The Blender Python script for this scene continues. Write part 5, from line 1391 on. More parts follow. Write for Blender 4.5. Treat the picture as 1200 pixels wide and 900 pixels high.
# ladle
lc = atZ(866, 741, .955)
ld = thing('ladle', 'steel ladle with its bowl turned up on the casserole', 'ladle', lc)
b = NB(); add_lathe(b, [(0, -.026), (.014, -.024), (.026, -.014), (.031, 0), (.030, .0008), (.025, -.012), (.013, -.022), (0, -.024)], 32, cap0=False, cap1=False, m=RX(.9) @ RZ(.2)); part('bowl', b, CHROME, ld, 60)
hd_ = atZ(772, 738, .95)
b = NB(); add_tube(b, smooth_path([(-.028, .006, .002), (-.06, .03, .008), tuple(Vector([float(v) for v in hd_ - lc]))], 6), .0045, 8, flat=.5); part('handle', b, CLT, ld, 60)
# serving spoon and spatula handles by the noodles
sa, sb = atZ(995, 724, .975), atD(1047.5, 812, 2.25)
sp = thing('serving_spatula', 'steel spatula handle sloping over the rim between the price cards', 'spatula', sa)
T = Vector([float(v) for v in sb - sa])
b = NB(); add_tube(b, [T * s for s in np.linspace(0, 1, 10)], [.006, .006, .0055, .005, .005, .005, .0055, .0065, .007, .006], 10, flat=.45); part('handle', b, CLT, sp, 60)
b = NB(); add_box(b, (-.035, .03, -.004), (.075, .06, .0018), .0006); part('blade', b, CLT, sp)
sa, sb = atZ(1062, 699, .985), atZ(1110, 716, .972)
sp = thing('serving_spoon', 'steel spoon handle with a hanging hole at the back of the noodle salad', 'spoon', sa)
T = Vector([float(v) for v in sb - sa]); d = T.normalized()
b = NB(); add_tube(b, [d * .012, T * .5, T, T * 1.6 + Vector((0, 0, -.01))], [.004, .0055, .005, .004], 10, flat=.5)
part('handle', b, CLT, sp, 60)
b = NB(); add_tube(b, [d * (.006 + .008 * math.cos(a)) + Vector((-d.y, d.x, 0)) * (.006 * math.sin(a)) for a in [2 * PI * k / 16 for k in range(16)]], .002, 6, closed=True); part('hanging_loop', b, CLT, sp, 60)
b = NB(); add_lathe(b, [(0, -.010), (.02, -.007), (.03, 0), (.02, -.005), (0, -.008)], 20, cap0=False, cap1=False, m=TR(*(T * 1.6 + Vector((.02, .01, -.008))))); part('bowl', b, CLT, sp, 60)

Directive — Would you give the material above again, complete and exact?

Result of the exercise —
The Blender Python script for this scene continues. Write part 5, from line 1391 on. More parts follow. Write for Blender 4.5. Treat the picture as 1200 pixels wide and 900 pixels high.
# ladle
lc = atZ(866, 741, .955)
ld = thing('ladle', 'steel ladle with its bowl turned up on the casserole', 'ladle', lc)
b = NB(); add_lathe(b, [(0, -.026), (.014, -.024), (.026, -.014), (.031, 0), (.030, .0008), (.025, -.012), (.013, -.022), (0, -.024)], 32, cap0=False, cap1=False, m=RX(.9) @ RZ(.2)); part('bowl', b, CHROME, ld, 60)
hd_ = atZ(772, 738, .95)
b = NB(); add_tube(b, smooth_path([(-.028, .006, .002), (-.06, .03, .008), tuple(Vector([float(v) for v in hd_ - lc]))], 6), .0045, 8, flat=.5); part('handle', b, CLT, ld, 60)
# serving spoon and spatula handles by the noodles
sa, sb = atZ(995, 724, .975), atD(1047.5, 812, 2.25)
sp = thing('serving_spatula', 'steel spatula handle sloping over the rim between the price cards', 'spatula', sa)
T = Vector([float(v) for v in sb - sa])
b = NB(); add_tube(b, [T * s for s in np.linspace(0, 1, 10)], [.006, .006, .0055, .005, .005, .005, .0055, .0065, .007, .006], 10, flat=.45); part('handle', b, CLT, sp, 60)
b = NB(); add_box(b, (-.035, .03, -.004), (.075, .06, .0018), .0006); part('blade', b, CLT, sp)
sa, sb = atZ(1062, 699, .985), atZ(1110, 716, .972)
sp = thing('serving_spoon', 'steel spoon handle with a hanging hole at the back of the noodle salad', 'spoon', sa)
T = Vector([float(v) for v in sb - sa]); d = T.normalized()
b = NB(); add_tube(b, [d * .012, T * .5, T, T * 1.6 + Vector((0, 0, -.01))], [.004, .0055, .005, .004], 10, flat=.5)
part('handle', b, CLT, sp, 60)
b = NB(); add_tube(b, [d * (.006 + .008 * math.cos(a)) + Vector((-d.y, d.x, 0)) * (.006 * math.sin(a)) for a in [2 * PI * k / 16 for k in range(16)]], .002, 6, closed=True); part('hanging_loop', b, CLT, sp, 60)
b = NB(); add_lathe(b, [(0, -.010), (.02, -.007), (.03, 0), (.02, -.005), (0, -.008)], 20, cap0=False, cap1=False, m=TR(*(T * 1.6 + Vector((.02, .01, -.008))))); part('bowl', b, CLT, sp, 60)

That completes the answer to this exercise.